>>>>>

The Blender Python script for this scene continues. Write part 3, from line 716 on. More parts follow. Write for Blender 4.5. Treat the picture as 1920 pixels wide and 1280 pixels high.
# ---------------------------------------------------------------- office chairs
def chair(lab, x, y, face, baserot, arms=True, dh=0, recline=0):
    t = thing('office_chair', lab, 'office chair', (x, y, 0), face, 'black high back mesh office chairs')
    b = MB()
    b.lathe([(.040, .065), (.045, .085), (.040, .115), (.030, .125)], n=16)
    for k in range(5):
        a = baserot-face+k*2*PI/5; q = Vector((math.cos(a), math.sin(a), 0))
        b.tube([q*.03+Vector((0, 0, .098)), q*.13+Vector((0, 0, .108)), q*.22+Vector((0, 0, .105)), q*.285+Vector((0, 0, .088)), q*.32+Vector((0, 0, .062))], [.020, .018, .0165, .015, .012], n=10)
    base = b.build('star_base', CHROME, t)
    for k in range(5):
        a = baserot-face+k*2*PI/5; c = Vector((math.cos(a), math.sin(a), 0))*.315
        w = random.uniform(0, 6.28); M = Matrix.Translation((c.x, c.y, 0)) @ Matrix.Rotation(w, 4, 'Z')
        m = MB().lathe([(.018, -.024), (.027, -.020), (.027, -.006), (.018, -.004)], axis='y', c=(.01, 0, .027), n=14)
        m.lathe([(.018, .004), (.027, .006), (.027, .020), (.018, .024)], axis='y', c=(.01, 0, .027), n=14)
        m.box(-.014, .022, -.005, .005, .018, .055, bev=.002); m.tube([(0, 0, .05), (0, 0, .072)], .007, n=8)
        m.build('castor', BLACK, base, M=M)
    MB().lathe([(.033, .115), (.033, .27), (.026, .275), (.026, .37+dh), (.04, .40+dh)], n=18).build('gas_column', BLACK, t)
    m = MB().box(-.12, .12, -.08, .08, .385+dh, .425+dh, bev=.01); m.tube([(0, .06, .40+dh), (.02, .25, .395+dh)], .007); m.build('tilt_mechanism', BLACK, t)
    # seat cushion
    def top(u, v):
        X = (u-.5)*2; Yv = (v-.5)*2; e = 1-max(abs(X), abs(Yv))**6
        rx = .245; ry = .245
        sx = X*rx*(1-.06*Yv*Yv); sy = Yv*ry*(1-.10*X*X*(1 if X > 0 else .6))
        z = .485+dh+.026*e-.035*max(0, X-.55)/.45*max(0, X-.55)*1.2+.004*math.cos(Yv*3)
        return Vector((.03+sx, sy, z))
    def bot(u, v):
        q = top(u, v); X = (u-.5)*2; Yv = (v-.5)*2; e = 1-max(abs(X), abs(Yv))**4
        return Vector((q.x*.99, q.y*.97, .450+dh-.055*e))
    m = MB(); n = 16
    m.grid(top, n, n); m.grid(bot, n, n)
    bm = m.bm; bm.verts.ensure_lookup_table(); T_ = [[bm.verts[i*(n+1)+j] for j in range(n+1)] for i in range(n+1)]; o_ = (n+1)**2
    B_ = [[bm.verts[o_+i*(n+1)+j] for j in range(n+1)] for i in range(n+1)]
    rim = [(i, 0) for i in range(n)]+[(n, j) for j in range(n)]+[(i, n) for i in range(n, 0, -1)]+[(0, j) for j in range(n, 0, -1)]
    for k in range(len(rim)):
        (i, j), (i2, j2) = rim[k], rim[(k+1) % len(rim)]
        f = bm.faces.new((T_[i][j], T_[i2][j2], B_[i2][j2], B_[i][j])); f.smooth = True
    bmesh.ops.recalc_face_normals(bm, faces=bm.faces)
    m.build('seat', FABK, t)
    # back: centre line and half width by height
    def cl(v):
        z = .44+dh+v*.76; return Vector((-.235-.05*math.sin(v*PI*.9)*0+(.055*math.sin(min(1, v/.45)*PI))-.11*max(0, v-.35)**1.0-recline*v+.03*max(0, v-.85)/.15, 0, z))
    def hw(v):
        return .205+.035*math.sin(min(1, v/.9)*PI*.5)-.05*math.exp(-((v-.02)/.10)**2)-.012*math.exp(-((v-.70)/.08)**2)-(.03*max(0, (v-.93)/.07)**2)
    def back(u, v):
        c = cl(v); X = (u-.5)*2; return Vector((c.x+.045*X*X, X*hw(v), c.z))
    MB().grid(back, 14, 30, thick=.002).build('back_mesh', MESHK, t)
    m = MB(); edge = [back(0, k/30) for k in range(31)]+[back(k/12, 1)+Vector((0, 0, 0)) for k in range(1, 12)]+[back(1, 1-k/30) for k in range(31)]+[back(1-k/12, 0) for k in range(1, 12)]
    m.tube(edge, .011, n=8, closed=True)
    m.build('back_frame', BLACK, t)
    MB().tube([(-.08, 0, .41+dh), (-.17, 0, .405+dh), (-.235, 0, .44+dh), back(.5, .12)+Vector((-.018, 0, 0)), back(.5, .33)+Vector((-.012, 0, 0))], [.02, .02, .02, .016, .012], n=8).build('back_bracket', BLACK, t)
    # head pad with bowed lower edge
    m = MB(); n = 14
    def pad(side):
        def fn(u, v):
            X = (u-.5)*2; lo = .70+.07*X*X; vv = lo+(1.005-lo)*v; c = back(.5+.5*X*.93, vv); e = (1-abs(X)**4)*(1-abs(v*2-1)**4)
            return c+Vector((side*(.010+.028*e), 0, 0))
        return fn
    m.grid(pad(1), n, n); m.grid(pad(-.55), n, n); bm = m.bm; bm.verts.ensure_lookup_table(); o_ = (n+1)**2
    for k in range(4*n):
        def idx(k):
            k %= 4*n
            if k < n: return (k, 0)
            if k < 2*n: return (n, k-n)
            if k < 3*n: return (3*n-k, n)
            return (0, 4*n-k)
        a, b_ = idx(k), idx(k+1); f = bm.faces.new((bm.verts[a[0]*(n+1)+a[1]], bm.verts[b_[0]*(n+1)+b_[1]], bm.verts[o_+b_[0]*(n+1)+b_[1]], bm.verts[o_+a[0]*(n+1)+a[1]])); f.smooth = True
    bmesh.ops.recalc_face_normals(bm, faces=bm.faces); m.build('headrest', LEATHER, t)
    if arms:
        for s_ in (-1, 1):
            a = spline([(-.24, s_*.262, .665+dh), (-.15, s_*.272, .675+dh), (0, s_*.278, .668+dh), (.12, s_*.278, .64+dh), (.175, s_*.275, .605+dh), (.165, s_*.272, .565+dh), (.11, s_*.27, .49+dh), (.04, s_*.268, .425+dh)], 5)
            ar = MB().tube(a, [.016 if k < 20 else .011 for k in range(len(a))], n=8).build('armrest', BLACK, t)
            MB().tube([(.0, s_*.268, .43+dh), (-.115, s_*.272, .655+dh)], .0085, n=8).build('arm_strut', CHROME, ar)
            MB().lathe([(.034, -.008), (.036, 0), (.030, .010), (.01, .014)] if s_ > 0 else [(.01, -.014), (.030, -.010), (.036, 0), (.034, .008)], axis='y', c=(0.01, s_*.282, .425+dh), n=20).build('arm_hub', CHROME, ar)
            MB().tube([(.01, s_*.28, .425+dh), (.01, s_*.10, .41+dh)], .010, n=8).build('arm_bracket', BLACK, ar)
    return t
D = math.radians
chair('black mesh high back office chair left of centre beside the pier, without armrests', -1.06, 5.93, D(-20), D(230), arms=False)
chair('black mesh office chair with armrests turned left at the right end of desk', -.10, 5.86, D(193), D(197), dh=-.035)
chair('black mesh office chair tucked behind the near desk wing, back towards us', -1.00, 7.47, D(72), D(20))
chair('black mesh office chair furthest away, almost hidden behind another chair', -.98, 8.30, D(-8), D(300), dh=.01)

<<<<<

Print the complete listing again, exactly as it stands.

## [Task response]
The Blender Python script for this scene continues. Write part 3, from line 716 on. More parts follow. Write for Blender 4.5. Treat the picture as 1920 pixels wide and 1280 pixels high.
# ---------------------------------------------------------------- office chairs
def chair(lab, x, y, face, baserot, arms=True, dh=0, recline=0):
    t = thing('office_chair', lab, 'office chair', (x, y, 0), face, 'black high back mesh office chairs')
    b = MB()
    b.lathe([(.040, .065), (.045, .085), (.040, .115), (.030, .125)], n=16)
    for k in range(5):
        a = baserot-face+k*2*PI/5; q = Vector((math.cos(a), math.sin(a), 0))
        b.tube([q*.03+Vector((0, 0, .098)), q*.13+Vector((0, 0, .108)), q*.22+Vector((0, 0, .105)), q*.285+Vector((0, 0, .088)), q*.32+Vector((0, 0, .062))], [.020, .018, .0165, .015, .012], n=10)
    base = b.build('star_base', CHROME, t)
    for k in range(5):
        a = baserot-face+k*2*PI/5; c = Vector((math.cos(a), math.sin(a), 0))*.315
        w = random.uniform(0, 6.28); M = Matrix.Translation((c.x, c.y, 0)) @ Matrix.Rotation(w, 4, 'Z')
        m = MB().lathe([(.018, -.024), (.027, -.020), (.027, -.006), (.018, -.004)], axis='y', c=(.01, 0, .027), n=14)
        m.lathe([(.018, .004), (.027, .006), (.027, .020), (.018, .024)], axis='y', c=(.01, 0, .027), n=14)
        m.box(-.014, .022, -.005, .005, .018, .055, bev=.002); m.tube([(0, 0, .05), (0, 0, .072)], .007, n=8)
        m.build('castor', BLACK, base, M=M)
    MB().lathe([(.033, .115), (.033, .27), (.026, .275), (.026, .37+dh), (.04, .40+dh)], n=18).build('gas_column', BLACK, t)
    m = MB().box(-.12, .12, -.08, .08, .385+dh, .425+dh, bev=.01); m.tube([(0, .06, .40+dh), (.02, .25, .395+dh)], .007); m.build('tilt_mechanism', BLACK, t)
    # seat cushion
    def top(u, v):
        X = (u-.5)*2; Yv = (v-.5)*2; e = 1-max(abs(X), abs(Yv))**6
        rx = .245; ry = .245
        sx = X*rx*(1-.06*Yv*Yv); sy = Yv*ry*(1-.10*X*X*(1 if X > 0 else .6))
        z = .485+dh+.026*e-.035*max(0, X-.55)/.45*max(0, X-.55)*1.2+.004*math.cos(Yv*3)
        return Vector((.03+sx, sy, z))
    def bot(u, v):
        q = top(u, v); X = (u-.5)*2; Yv = (v-.5)*2; e = 1-max(abs(X), abs(Yv))**4
        return Vector((q.x*.99, q.y*.97, .450+dh-.055*e))
    m = MB(); n = 16
    m.grid(top, n, n); m.grid(bot, n, n)
    bm = m.bm; bm.verts.ensure_lookup_table(); T_ = [[bm.verts[i*(n+1)+j] for j in range(n+1)] for i in range(n+1)]; o_ = (n+1)**2
    B_ = [[bm.verts[o_+i*(n+1)+j] for j in range(n+1)] for i in range(n+1)]
    rim = [(i, 0) for i in range(n)]+[(n, j) for j in range(n)]+[(i, n) for i in range(n, 0, -1)]+[(0, j) for j in range(n, 0, -1)]
    for k in range(len(rim)):
        (i, j), (i2, j2) = rim[k], rim[(k+1) % len(rim)]
        f = bm.faces.new((T_[i][j], T_[i2][j2], B_[i2][j2], B_[i][j])); f.smooth = True
    bmesh.ops.recalc_face_normals(bm, faces=bm.faces)
    m.build('seat', FABK, t)
    # back: centre line and half width by height
    def cl(v):
        z = .44+dh+v*.76; return Vector((-.235-.05*math.sin(v*PI*.9)*0+(.055*math.sin(min(1, v/.45)*PI))-.11*max(0, v-.35)**1.0-recline*v+.03*max(0, v-.85)/.15, 0, z))
    def hw(v):
        return .205+.035*math.sin(min(1, v/.9)*PI*.5)-.05*math.exp(-((v-.02)/.10)**2)-.012*math.exp(-((v-.70)/.08)**2)-(.03*max(0, (v-.93)/.07)**2)
    def back(u, v):
        c = cl(v); X = (u-.5)*2; return Vector((c.x+.045*X*X, X*hw(v), c.z))
    MB().grid(back, 14, 30, thick=.002).build('back_mesh', MESHK, t)
    m = MB(); edge = [back(0, k/30) for k in range(31)]+[back(k/12, 1)+Vector((0, 0, 0)) for k in range(1, 12)]+[back(1, 1-k/30) for k in range(31)]+[back(1-k/12, 0) for k in range(1, 12)]
    m.tube(edge, .011, n=8, closed=True)
    m.build('back_frame', BLACK, t)
    MB().tube([(-.08, 0, .41+dh), (-.17, 0, .405+dh), (-.235, 0, .44+dh), back(.5, .12)+Vector((-.018, 0, 0)), back(.5, .33)+Vector((-.012, 0, 0))], [.02, .02, .02, .016, .012], n=8).build('back_bracket', BLACK, t)
    # head pad with bowed lower edge
    m = MB(); n = 14
    def pad(side):
        def fn(u, v):
            X = (u-.5)*2; lo = .70+.07*X*X; vv = lo+(1.005-lo)*v; c = back(.5+.5*X*.93, vv); e = (1-abs(X)**4)*(1-abs(v*2-1)**4)
            return c+Vector((side*(.010+.028*e), 0, 0))
        return fn
    m.grid(pad(1), n, n); m.grid(pad(-.55), n, n); bm = m.bm; bm.verts.ensure_lookup_table(); o_ = (n+1)**2
    for k in range(4*n):
        def idx(k):
            k %= 4*n
            if k < n: return (k, 0)
            if k < 2*n: return (n, k-n)
            if k < 3*n: return (3*n-k, n)
            return (0, 4*n-k)
        a, b_ = idx(k), idx(k+1); f = bm.faces.new((bm.verts[a[0]*(n+1)+a[1]], bm.verts[b_[0]*(n+1)+b_[1]], bm.verts[o_+b_[0]*(n+1)+b_[1]], bm.verts[o_+a[0]*(n+1)+a[1]])); f.smooth = True
    bmesh.ops.recalc_face_normals(bm, faces=bm.faces); m.build('headrest', LEATHER, t)
    if arms:
        for s_ in (-1, 1):
            a = spline([(-.24, s_*.262, .665+dh), (-.15, s_*.272, .675+dh), (0, s_*.278, .668+dh), (.12, s_*.278, .64+dh), (.175, s_*.275, .605+dh), (.165, s_*.272, .565+dh), (.11, s_*.27, .49+dh), (.04, s_*.268, .425+dh)], 5)
            ar = MB().tube(a, [.016 if k < 20 else .011 for k in range(len(a))], n=8).build('armrest', BLACK, t)
            MB().tube([(.0, s_*.268, .43+dh), (-.115, s_*.272, .655+dh)], .0085, n=8).build('arm_strut', CHROME, ar)
            MB().lathe([(.034, -.008), (.036, 0), (.030, .010), (.01, .014)] if s_ > 0 else [(.01, -.014), (.030, -.010), (.036, 0), (.034, .008)], axis='y', c=(0.01, s_*.282, .425+dh), n=20).build('arm_hub', CHROME, ar)
            MB().tube([(.01, s_*.28, .425+dh), (.01, s_*.10, .41+dh)], .010, n=8).build('arm_bracket', BLACK, ar)
    return t
D = math.radians
chair('black mesh high back office chair left of centre beside the pier, without armrests', -1.06, 5.93, D(-20), D(230), arms=False)
chair('black mesh office chair with armrests turned left at the right end of desk', -.10, 5.86, D(193), D(197), dh=-.035)
chair('black mesh office chair tucked behind the near desk wing, back towards us', -1.00, 7.47, D(72), D(20))
chair('black mesh office chair furthest away, almost hidden behind another chair', -.98, 8.30, D(-8), D(300), dh=.01)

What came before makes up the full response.